Two weeks after Joel and Mindy Friedman moved house, all but a handful of the boxes have been unpacked. A new trampoline for their six children has been put up in the back garden and Joel’s collection of religious texts are already sitting on new bookshelves.
A few days after the move, an older couple living beside the Friedmans’ new home put a welcome card through the letterbox and the family on the other side invited the children over to play.
The Friedmans are delighted. “You can hear the birds sing,” said Joel, drinking orange juice in his garden as workmen finished alterations to the kitchen. “Did you see the cows and horses in the fields? We’re more connected to nature here. And the neighbours are lovely.”
The Friedmans are one of seven ultra-orthodox Jewish families who have bought houses on Canvey Island, Essex, in a bold experiment to set up a satellite community 35 miles from Stamford Hill, the overcrowded, overpriced area of north-east London that is home to Britain’s biggest Haredi population.

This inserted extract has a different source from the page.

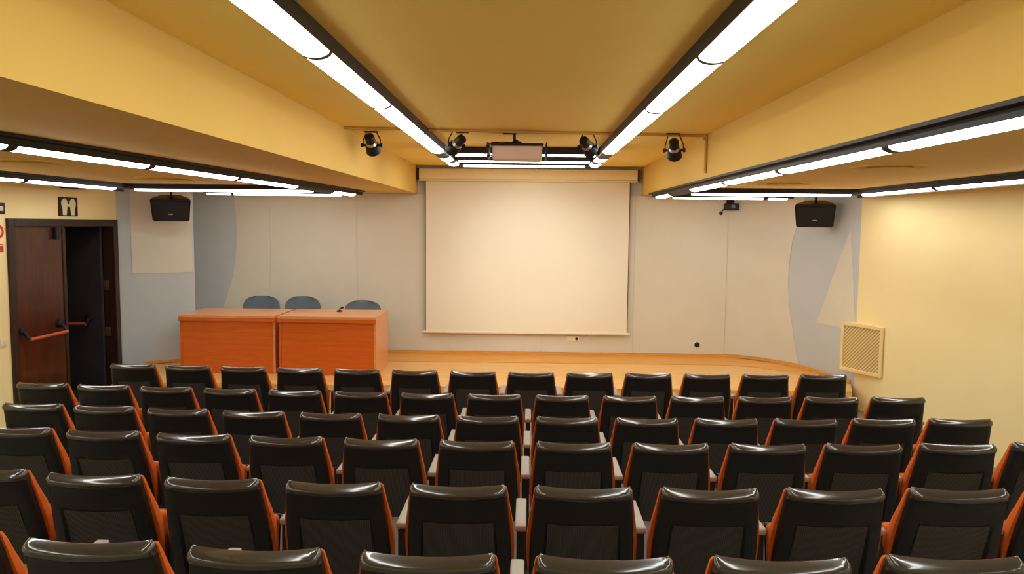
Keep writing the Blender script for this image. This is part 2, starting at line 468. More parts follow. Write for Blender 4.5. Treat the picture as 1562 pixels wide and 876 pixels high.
def cut(stops, g=0.02):
    return [(p + g, q - g) for p, q in zip(stops, stops[1:])]
G1, G2 = 'light strips on the raised middle ceiling', 'light strips under the side soffits'
strip('long white strip light on the raised ceiling, left of the projector', 'y', -0.99, 0.35, 10.3, ZC, 0.075,
      cut([0.45, 2.0, 3.55, 5.08, 6.68, 8.25]) + [(8.82, 9.30), (9.56, 10.0)], group=G1)
strip('long white strip light on the raised ceiling, right of the projector', 'y', 0.845, 0.35, 10.3, ZC, 0.075,
      cut([0.45, 2.05, 3.62, 5.2, 6.6, 8.2]) + [(8.82, 9.30), (9.56, 10.0)], group=G1)
for y, lb in ((8.56, 'cross strip light directly behind the projector'), (9.43, 'middle one of three cross strip lights beyond the projector'), (10.14, 'cross strip light nearest the projection screen')):
    strip(lb, 'x', y, -0.912, 0.767, ZC, 0.08, [(-0.87, 0.73)], width=0.10, bulge=0.02, group=G1)
FH = 0.06
strip('strip light under the left soffit, running next to the raised ceiling', 'y', -3.10, -1.2, 10.5, ZS, FH,
      cut([-1.1, 0.2, 1.5, 2.75, 3.98, 5.3, 6.68, 8.12], 0.035) + [(9.30, 10.2)], skew=0.74, flange=0.045, width=0.115, bulge=0.025, group=G2)
strip('strip light under the left soffit, running along the door wall', 'y', -4.92, -1.2, 9.3, ZS, FH,
      cut([-1.1, 0.25, 1.6, 2.95, 4.3, 5.75, 7.3, 8.95], 0.035), flange=0.045, width=0.115, bulge=0.025, shield=-1, group=G2)
strip('strip light under the left soffit, crossing in front of the left loudspeaker', 'x', 9.18, -4.81, -2.58, ZS, FH, [(-4.76, -2.62)], flange=0.045, width=0.115, bulge=0.025, group=G2)
strip('strip light under the left soffit, crossing closest to the back wall', 'x', 10.38, -4.45, -2.50, ZS, FH, cut([-4.42, -4.05, -2.55], 0.02), width=0.09, bulge=0.02, group=G2)
strip('strip light under the right soffit, running next to the raised ceiling', 'y', 1.775, -1.2, 10.5, ZS, FH,
      cut([-1.1, 0.2, 1.5, 2.45, 3.72, 5.3, 6.75, 8.12], 0.035) + [(9.30, 10.2)], skew=-0.04, flange=0.045, width=0.115, bulge=0.025, group=G2)
strip('strip light under the right soffit, running along the cream wall', 'y', 3.89, -1.2, 9.3, ZS, FH,
      cut([-1.1, 0.25, 1.6, 2.95, 4.4, 5.85, 7.35, 8.95], 0.035), flange=0.045, width=0.115, bulge=0.025, shield=1, group=G2)
strip('strip light under the right soffit, crossing in front of the right loudspeaker', 'x', 9.05, 1.89, 3.775, ZS, FH, [(1.92, 3.75)], flange=0.045, width=0.115, bulge=0.025, group=G2)
strip('strip light under the right soffit, crossing closest to the back wall', 'x', 10.38, 1.86, 3.55, ZS, FH, cut([1.92, 3.18, 3.5], 0.03), width=0.09, bulge=0.02, group=G2)

# round air outlets in the soffits
for (x, y, r, lb) in ((2.62, 5.65, 0.26, 'round air outlet in the right soffit, nearer the seats'), (2.60, 7.85, 0.27, 'round air outlet in the right soffit, nearer the stage'),
                  (-3.85, 5.8, 0.26, 'round air outlet in the left soffit, above the seats'), (-3.78, 7.9, 0.30, 'round air outlet in the left soffit, nearer the stage')):
    t = thing('air_outlet', lb, 'air vent', (x, y, ZS), 0, 'round air outlets in the soffits')
    bm = NB(); lathe(bm, (0, 0, 0), (0, 0, -1), [(0, r), (0.008, r), (0.014, r * 0.95), (0.010, r * 0.86), (0.004, r * 0.84)], 40); obj('outer_ring', bm, M['ochre'], t, smooth=40)
    bm = NB(); lathe(bm, (0, 0, -0.006), (0, 0, -1), [(0, r * 0.6), (0.012, r * 0.66), (0.018, r * 0.6), (0.014, r * 0.1)], 40); obj('centre_disc', bm, M['ochre'], t, smooth=40)

# ------------------------------------------------------------------ spotlights, pipe, projector
bm = NB()
py0, py1 = 6.80, 7.22
pz = ZC - 0.0165
def py(x): return py0 + (py1 - py0) * (x - RL) / (RR - RL)
for xa, xb in ((RL + 0.014, -1.072), (-0.908, 0.763), (0.927, RR - 0.014)):
    tube(bm, [(xa, py(xa), pz), (xb, py(xb), pz)], 0.013, 8)
tube(bm, [(RR - 0.014, py1, ZC - 0.016), (RR - 0.014, py1, ZS + 0.05)], 0.013, 8)
bx(bm, (RR - 0.02, py1, ZC - 0.03), (0.04, 0.04, 0.05), bev=0.004)
tag(obj('cable_conduit', bm, M['ochrepipe'], None, smooth=40), 'thin ochre conduit crossing the raised ceiling and dropping down the right beam', 'pipe')

def spot(label, rear, front, lean):
    """Theatre spot: stem, yoke with two knobs, rear lamp cap, pale cooling gap, wider front barrel."""
    rear = Vector(rear); front = Vector(front); d = (front - rear).normalized()
    t = thing('stage_spotlight', label, 'spotlight', (rear.x, rear.y, ZC), 0, 'stage spotlights on the raised ceiling')
    o = Vector((rear.x, rear.y, ZC)); R = rear - o; F = front - o
    bm = NB(); lathe(bm, R - d * 0.02, d, [(0, 0.03), (0.004, 0.042), (0.02, 0.046), (0.075, 0.046), (0.08, 0.038)], 24); obj('lamp_cap', bm, M['black'], t, smooth=40)
    bm = NB(); lathe(bm, R + d * 0.062, d, [(0, 0.040), (0.02, 0.052), (0.026, 0.05)], 24); obj('cooling_ring', bm, M['silver'], t, smooth=40)
    bm = NB(); lathe(bm, R + d * 0.085, d, [(0, 0.045), (0.005, 0.058), (0.02, 0.062), (0.075, 0.065), (0.08, 0.069), (0.095, 0.069), (0.095, 0.06), (0.08, 0.055)], 24); obj('barrel', bm, M['black'], t, smooth=40)
    side_v = d.cross(Vector((0, 0, 1))).normalized()
    piv = R + d * 0.10
    bm = NB()
    for s in (-1, 1):
        p = piv + side_v * (0.082 * s)
        top = Vector((p.x * 0.6 + lean * 0.3, p.y, -0.012))
        tube(bm, [p, p + Vector((0, 0, 0.05)), top], 0.006, 6)
    bx(bm, (0.0, piv.y, -0.006), (0.12, 0.05, 0.012), bev=0.002)
    obj('yoke', bm, M['black'], t, smooth=40)
    for s in (-1, 1):
        bm = NB(); lathe(bm, piv + side_v * (0.062 * s), side_v * s, [(0, 0.012), (0.018, 0.012), (0.02, 0.02), (0.04, 0.02)], 12); obj('tilt_knob', bm, M['black'], t, smooth=40)
    return t
sy = 7.1
spot('leftmost of the four black stage spotlights, next to the left beam', (-1.485, sy, 3.045), (-1.478, sy + 0.11, 2.955), 0.0)
spot('black stage spotlight between the left strip light and the projector', (-0.631, sy, 3.035), (-0.715, sy + 0.09, 2.965), -0.05)
spot('black stage spotlight between the projector and the right strip light', (0.50, sy, 3.026), (0.560, sy + 0.11, 2.962), 0.05)
spot('rightmost of the four black stage spotlights, next to the right beam', (1.325, sy, 3.018), (1.350, sy + 0.10, 2.934), 0.0)

t = thing('video_projector', 'grey video projector hanging from the raised ceiling on a black pole', 'projector', (-0.15, 7.05, ZC))
bm = NB(); bx(bm, (0.035, 0.17, -0.195), (0.46, 0.34, 0.125), bev=0.015); obj('casing', bm, M['projector'], t)
bm = NB(); bx(bm, (0.035, 0.16, -0.124), (0.485, 0.36, 0.022), bev=0.006)
for sx in (-0.235, 0.305): bx(bm, (sx - 0.0, 0.16, -0.175), (0.014, 0.36, 0.14), bev=0.003)
obj('mounting_cradle', bm, M['black'], t)
bm = NB(); tube(bm, [(0.01, 0.1, -0.13), (0.006, 0.09, -0.02)], 0.014, 12); bx(bm, (-0.035, 0.07, -0.012), (0.13, 0.10, 0.022), bev=0.005)
lathe(bm, (0.02, 0.1, -0.117), (0, 0, 1), [(0, 0.06), (0.02, 0.045), (0.045, 0.016)], 16); obj('ceiling_pole', bm, M['black'], t, smooth=40)
bm = NB(); tube(bm, [(0.01, 0.1, -0.10), (-0.10, 0.08, -0.095), (-0.19, 0.07, -0.10), (-0.245, 0.06, -0.125), (-0.265, 0.05, -0.17), (-0.262, 0.05, -0.215), (-0.20, 0.1, -0.22)], 0.006, 8); obj('cable', bm, M['black'], t, smooth=40)
bm = NB(); tube(bm, [(0.012, 0.1, -0.085), (0.06, 0.09, -0.09), (0.085, 0.08, -0.11), (0.09, 0.08, -0.145)], 0.004, 8); obj('cable', bm, M['black'], t, smooth=40)
lamp = bpy.data.lights.new('added_screen_spot', 'SPOT'); lamp.energy = 130; lamp.color = (1.0, 0.95, 0.85); lamp.spot_size = math.radians(42); lamp.spot_blend = 1.0; lamp.shadow_soft_size = 0.03  # added lamp for the screen's bright middle; projector not known to be on
lo = bpy.data.objects.new('added_screen_spot', lamp); COL.objects.link(lo); lo.parent = t; lo.location = (0.035, 0.40, -0.215)
lo.rotation_euler = (Vector((0.02, YB, 1.55)) - Vector((-0.115, 7.45, 2.895))).to_track_quat('-Z', 'Y').to_euler()
bm = NB(); lathe(bm, (0.035, 0.335, -0.215), (0, 1, 0), [(0, 0.035), (0.03, 0.035), (0.035, 0.028)], 18); obj('lens', bm, M['blackgloss'], t, smooth=40)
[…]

Their choice of Canvey Island – in one of the 10 most pro-Brexit boroughs in the UK, one of Ukip’s target seats in last year’s general election and among the most monocultural places in the country – may seem surprising, but the fledgling community is optimistic about the move. Indeed, they hope that 50 Haredi families will be living on the island in the Thames estuary within a year, amid a local population typified by retired former East Enders.
Rabbi Abraham Pinter of the Stamford Hill Haredi community says the impulse was a 4% net population growth in the north London neighbourhood, in a community already numbering over 30,000. “By next year we’ll have another 1,200, and another 1,200 the year after,” he told the Observer. “It’s not a question of whether young families want to stay within the [Stamford Hill] community – they don’t have a choice.”
A shortage of available housing, combined with the soaring costs of buying and renting, had forced the community to look outside London. A family with seven or eight children needing a four- or five-bedroom property faced house prices of up to £1.5m in Stamford Hill.
“People are desperate, and the pressures are immense. So we’ve been talking about expanding the community farther afield,” said Pinter.
The Friedmans had already been priced out of Stamford Hill itself and had rented a “two-and-a-half-bedroom” house in Tottenham for £350 a week (the rent was raised to £500 when the family moved out). They paid £380,000 for a modern, five-bedroom house in Canvey Island, with double garage and conservatory.
All seven Haredi families managed to buy properties within a 20-minute walk of each other, and they moved in over the same weekend. Friedman hopes other Haredi families will be able to buy houses nearby, pointing out that many potential buyers were deterred by the island’s “flood zone” status.
But the group also needed community infrastructure: a synagogue, a Jewish school and a kosher shop. A clincher for Canvey Island was an empty school on a 3.5-acre plot which – thanks to a philanthropic donation – the community bought from the council for £1.7m. For now, the assembly hall acts as a makeshift synagogue and a temporary kosher shop opens for a couple of hours a day on the premises. In September, they hope to launch an independent Jewish school for 35 children, with capacity expanding as more families move to the island.
The new community is highly visible. Haredi men wear traditional black coats and hats, and grow beards and peyot (sidelocks); the women dress modestly and cover their hair with scarves, hats or wigs. According to Friedman, who now spends two hours a day commuting to his job at a Haredi charity in Stamford Hill, local people are mostly positive. “People have been very welcoming, apart from one case of a driver hooting at us,” he said.
Both he and Pinter accept that a different religious or ethnic minority community might have faced a more hostile reception. “A lot of these ex-East Enders are saying, ‘We know you: we’re very familiar with the Jewish community’,” said Pinter. Friedman added, “They know Jews don’t make any trouble.”
But one long-time resident said that some local people were worried. “They think they’re a cult, that they could take over, buy up all the houses,” said Jean, who has lived on the island for 43 years. “There are two ways of looking at it – it’s good if they generate trade and business, but the island infrastructure can’t take an influx. The roads are already a nightmare.
“I’m not dead against it; it’s better than properties being empty. I have no objection to people having their own temples and so on, but basically this is a Christian country. I don’t mind any community coming here as long as they integrate.”
Ann Horgan, head of civic governance at Castle Point council, said: “The council is working with representatives of the Jewish community and Canvey Island and other agencies to make sure this new community is welcomed. We hope this will be to all our mutual benefit and have a positive impact on the local economy.”
Members of the Community Security Trust, a charity that provides security to the UK Jewish community, had met local police to offer “cultural training”, said Friedman.
Another Stamford Hill group is planning a new satellite Haredi community in Harlow, Essex, and a number of orthodox Jewish families from Golders Green are considering relocating to Hemel Hempstead in Hertfordshire.